What will you expect to see new and fast-growing social spectacle in globalized cities? Wi-Fi may be the answer. Wi-Fi has been developed fast in the first decade of 21th century. World’s metropolitans have their Wi-Fi infrastructure plans, and private and commercial Wi-Fi access points also distributes everywhere in the cities. To depict this globalized Wi-Fi era, this project chooses online website as the main media to present the Wi-Fi spectacle for global audience. The code-translated colours are important medium to visualize Wi-Fi, because the colours cross the boundary of human beings and machine by its code-based natures and human’s vision.

2. Places:

Andrew Feenberg (1991) “discusses both how the labor process, science, and technology are constituted as forms of domination of nature and human beings, and how they could be democratically transformed as part of a program of radical social transformation.” Definitely, Wi-Fi is the noticeable technology involved with radical social transformation. Wi-Fi access points are ubiquitous in London, including personal houses, companies, schools, riverside, museums, trains and train stations. We are moving around different places and Wi-Fi networks. Wi-Fi network provide a hybrid place of real world and cyberspace, as Paul Routledge ‘s place “is still a central dimension of social movements. This because “they forge an associational politics” that is constituent of “a diverse, contested coalition of place-specific social movements”. In these “convergence spaces” conflict is prosecuted on a “variety of multi-scalar terrains that include both material places and virtual spaces.” Is the convergence of struggles in these material and virtual spaces the real constituent force of commons?” The competition of open Wi-Fi social movement, municipal Wi-Fi and commercial Wi-Fi is the obvious political struggle. Wi-Fi networks are not peaceful and technological places, because these places are full of economy, politics, space, privacy issues.

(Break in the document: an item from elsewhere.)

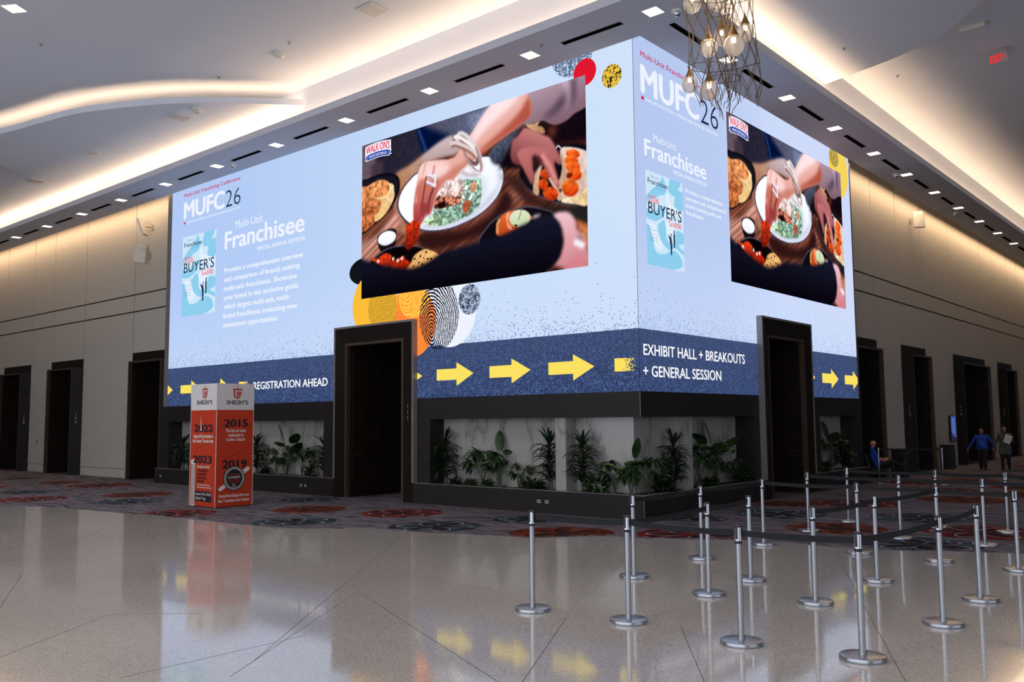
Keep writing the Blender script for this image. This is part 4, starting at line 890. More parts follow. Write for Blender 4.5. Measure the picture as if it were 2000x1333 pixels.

Wi-Fi networks are multiple spaces in modern cities, and one person maybe living in one more Wi-Fi networks. Wi-Fi networks are still expanding and renewing in private or public places. Never completed Wi-Fi networks are similar with Marc Ague’s “non-places”. Augé has coined “non-place” to describe the “place” which is about overabundance of event, spatial overabundance, the individualization of references and he has called that this is the traits of supermodernity. Modernity is to construct the collective identity by the space, history and other monuments, and supermodernity is about the overabundance of space and time which make individual become a special reference. The former emphasizes the specified time and space, and the latter focus on the specified individual experience.